In a study called Service Provider Plans for IP, MPLS and ATM Networks, North America and Europe 2003 – released Nov. 13 – the San Jose-based consultancy said numerous telcos are eyeing IP and multiprotocol label switching (MPLS) technology to replace traditional communication infrastructure.

Infonetics said carriers are increasing their investments in IP/MPLS gear, and that come 2004, 86 per cent of carriers will use IP/MPLS to support data service convergence.

“They want to get to a single core network,” said Kevin Mitchell, directing analyst at Infonetics, pointing out that right now most service providers operate separate networks for access services.

Any converging platform must “be backward and forward compatible. MPLS is emerging as a technology to handle that. It helps bridge the world between IP in Layer 3, and the world of Frame (Relay), ATM (Asynchronous Transfer Mode) and Ethernet in Layer 2.”

Mitchell said the data convergence that IP/MPLS supports could be a boon for enterprises.

“They can use one carrier to handle their many different sites. One carrier will handle all of the different access methods they might want….They don’t have to try and tie it together themselves.”

As well, “the enterprises that are on Frame and ATM, they don’t necessarily want to get off that. But they also still want to tie into newer services. They want to IP-enable the legacy products that they’re currently getting.” IP/MPLS could aid companies looking for such a mix, Mitchell added.

He also said convergence speaks to the carriers’ bottom lines.

“What every service provider and vendor talks about in moving to an IP/MPLS world is new revenue opportunities,” he said. “It’s not always clear what those will be, but they mention that as a prime motivator.”

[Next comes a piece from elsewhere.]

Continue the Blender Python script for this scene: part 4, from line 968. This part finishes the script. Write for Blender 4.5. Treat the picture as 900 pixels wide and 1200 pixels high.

Last year, Telus said its IP play has more to do with creating a network capable of transporting voice, video and data at once, and less to do with data service integration. Mitchell pointed out that voice, video and data convergence is not the purview of the Infonetics report.

He said it could be a while before carriers implement complete IP/MPLS networks. For instance, AT&T Corp. is moving ahead with its “concept of one” strategy to build IP/MPLS into the core, “but they haven’t gotten there yet. Anything that’s happening right now is the small bits and pieces, for customer demand here or there. There’s no real wholesale migration from many different backbones to a common one.

“And part of that, too, is this generation IP network, mostly for Internet services, isn’t really up to spec, in terms of being able to handle all of these other services that will go over it,” Mitchell said. “There’s some investment that needs go into there.”